7. You beat us by a run!

8. Yours flew high; ours sagged to the ground.

9. They are invited to the wedding.

10. The pastor assisted them.

Exercise 9

Please insert an appropriate plural pronoun. (For some sentences, several answers could be correct.

1. Who called ____________________?

2. _____________________finished their assignments, then went to the park.

3. Thank you for asking ___________________ to the picnic.

4. The homeschool Moms prepared dinners for ___________________.

5. ____________________ all did wonderful decorating for the Christmas play.

6. ______________________ fed and played with our pets.

7. Were _______________________ mailed before the deadline?

8. ____________________ was the best!

9. It was _______________________ at the door.

10. Have ____________________ found the ball?

Exercise 10

Notice that you use two commas in a heading. Where are they?

Please put this heading information in order. Headings should be placed at the top and center (or a little further to right)of the page.

December 8, 2003—123 Bridge Street—St.
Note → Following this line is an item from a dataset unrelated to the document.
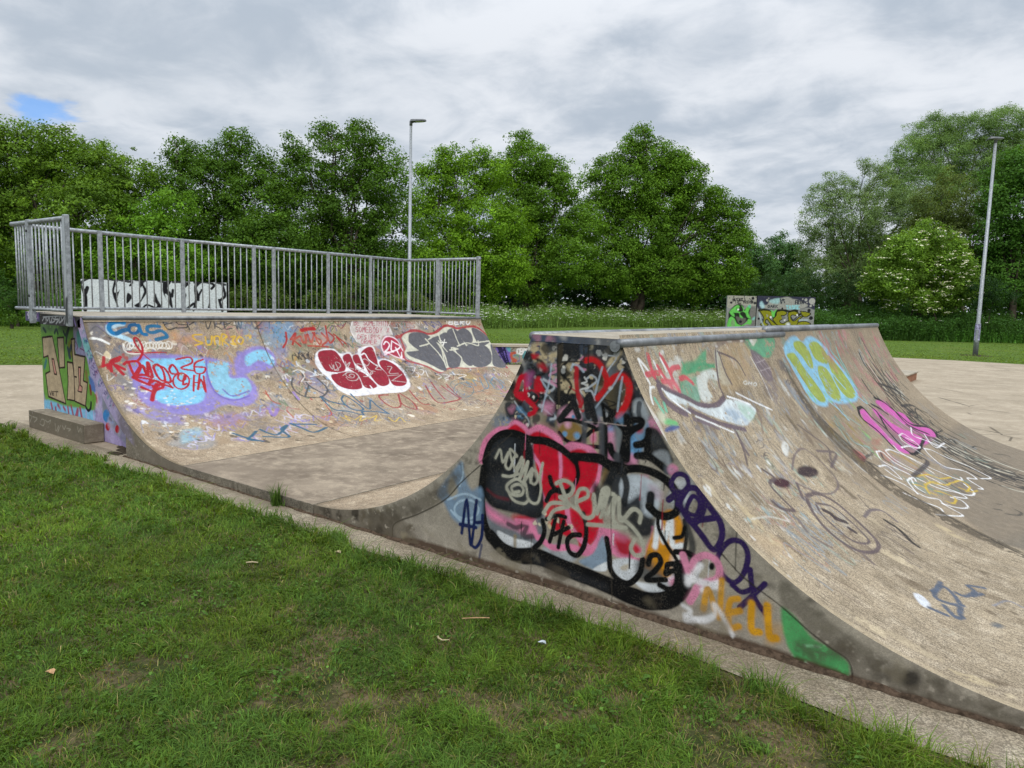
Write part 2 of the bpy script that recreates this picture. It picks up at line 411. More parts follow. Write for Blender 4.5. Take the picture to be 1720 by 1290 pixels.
    FONT = {'A': '0,0 .5,1 1,0/.2,.4 .8,.4', 'B': '0,0 0,1 .7,1 .8,.75 .5,.52 0,.52/.5,.52 .95,.3 .7,0 0,0', 'C': '1,.85 .6,1 .1,.75 .05,.3 .5,0 1,.15', 'D': '0,0 0,1 .6,.95 1,.5 .6,.05 0,0',
            'E': '1,1 0,1 0,0 1,0/0,.5 .7,.5', 'F': '1,1 0,1 0,0/0,.5 .7,.5', 'G': '1,.85 .5,1 .05,.6 .2,.05 .8,.05 1,.45 .6,.45', 'H': '0,0 0,1/1,0 1,1/0,.5 1,.5', 'I': '.5,0 .5,1', 'K': '0,0 0,1/1,1 0,.45 1,0',
            'L': '0,1 0,0 .9,0', 'M': '0,0 .1,1 .5,.4 .9,1 1,0', 'N': '0,0 0,1 1,0 1,1', 'O': '.5,1 .05,.7 .1,.2 .5,0 .95,.3 .9,.8 .5,1', 'P': '0,0 0,1 .8,.95 .85,.6 0,.45', 'R': '0,0 0,1 .8,.95 .8,.6 0,.48 .95,0',
            'S': '.95,.85 .5,1 .1,.8 .3,.55 .8,.42 .9,.15 .5,0 .05,.12', 'T': '0,1 1,1/.5,1 .5,0', 'U': '0,1 .05,.2 .5,0 .95,.2 1,1', 'V': '0,1 .5,0 1,1', 'W': '0,1 .25,0 .5,.7 .75,0 1,1', 'X': '0,0 1,1/0,1 1,0',
            'Y': '0,1 .5,.5 1,1/.5,.5 .5,0', 'Z': '0,1 1,1 0,0 1,0', '0': '.5,1 .05,.6 .3,.05 .8,.2 .9,.75 .5,1', '1': '.2,.8 .5,1 .5,0', '2': '.05,.75 .4,1 .85,.8 .6,.4 0,0 1,0', '4': '.8,0 .7,1 0,.35 1,.35',
            '5': '.9,1 .2,1 .1,.55 .7,.6 .9,.25 .5,0 .05,.1', '6': '.8,1 .2,.6 .1,.2 .5,0 .9,.25 .6,.5 .15,.3', '9': '.8,.55 .3,.5 .2,.85 .6,1 .85,.7 .7,0', '3': '.1,.9 .6,1 .8,.75 .4,.55 .9,.3 .5,0 .05,.1'}
    def text(s, K, txt, x0, y0, x1, y1, hx, hy, w, col, jit=.06, gap=.3, **kw):
        """letters along the crop line (x0,y0)-(x1,y1); (hx,hy) is the up vector of a capital"""
        n = len(txt); r = random.Random(hash(txt) % 1000 if False else sum(map(ord, txt)))
        for i, ch in enumerate(txt):
            if ch not in s.FONT: continue
            f0 = i / n; lw = (1 - gap) / n
            for stq in s.FONT[ch].split('/'):
                q = []
                for p in stq.split():
                    a, b = map(float, p.split(',')); a += r.uniform(-jit, jit); b += r.uniform(-jit, jit); f = f0 + a * lw
                    q.append((x0 + (x1 - x0) * f + hx * b, y0 + (y1 - y0) * f + hy * b))
                s.st(K, q, w, col, **kw)
        return s
    def scrib(s, a0, a1, b0, b1, n, cols, seed, w=(.012, .035), size=(.08, .3), al=(.3, .7), noise=.2, aniso=(1, 1)):
        """old half-worn tags: loose looping scrawls inside a patch of the surface"""
        r = np.random.default_rng(seed)
        for _ in range(n):
            c = np.array([r.uniform(a0, a1), r.uniform(b0, b1)]); z = r.uniform(*size); k = r.integers(4, 10)
            ph = r.uniform(0, 6.28); t = np.arange(k)
            x = c[0] + z * aniso[0] * .5 * np.sin(t * 2.1 + ph) * r.uniform(.5, 1.2, k); y = c[1] + z * aniso[1] * (t / k - .5) * 2 + r.normal(0, z * .15, k)
            s.st(None, np.stack([x, y], 1), r.uniform(*w), cols[r.integers(len(cols))], r.uniform(*al), noise=noise * r.uniform(.5, 1.4))
        return s
    def blots(s, a0, a1, b0, b1, n, cols, seed, size=(.04, .16), al=(.3, .7), noise=.35, soft=.03, asp=1.0):
        r = np.random.default_rng(seed)
        for _ in range(n):
            c = np.array([r.uniform(a0, a1), r.uniform(b0, b1)]); z = r.uniform(*size); t = np.linspace(0, 6.283, 9)[:-1]
            rad = z * r.uniform(.5, 1.2, 8)
            s.fl(None, np.stack([c[0] + rad * np.cos(t) * asp, c[1] + rad * np.sin(t)], 1), cols[r.integers(len(cols))], r.uniform(*al), soft=soft * r.uniform(.4, 1.3), noise=noise * r.uniform(.4, 1.3))
        return s
    def build(s, name, mat, parent, outline=None, smooth=True):
        A, B = s.A.copy(), s.B
        if outline is not None:                                   # cut the sheet along z = outline(u)
            zt = outline(s.a)[:, None]; over = B > zt; B = np.minimum(B, zt)
        P = s.pos(A, B).reshape(-1, 3)
        i = np.arange(s.na * s.nb).reshape(s.na, s.nb)
        q = np.stack([i[:-1, :-1], i[1:, :-1], i[1:, 1:], i[:-1, 1:]], -1)
        if s.kw.get('flip'): q = q[..., ::-1]
        q = q.reshape(-1, 4)
        if outline is not None:
            ov = over.ravel()[q].all(1); q = q[~ov]
        o = mesh_np(name, P, q.ravel(), np.full(len(q), 4), mat, parent, smooth)
        set_col(o, 'paint', np.concatenate([s.rgb, s.al[..., None]], -1).reshape(-1, 4))
        set_uv(o, np.stack([A, B], -1).reshape(-1, 2))
        return o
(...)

Louis, MO 66103




13 North 12th Avenue—August 15, 2006—Emmitsburg, MD 12543




Lincoln, NE 93860—602 Harper Drive—December 25, 2007




March 25, 2001—Birmingham, AL 67010—1590 Southwest Boulevard




Now, use your address and today’s date to make a heading for a letter.




Try a heading with your grandparents’ or other relatives’ address.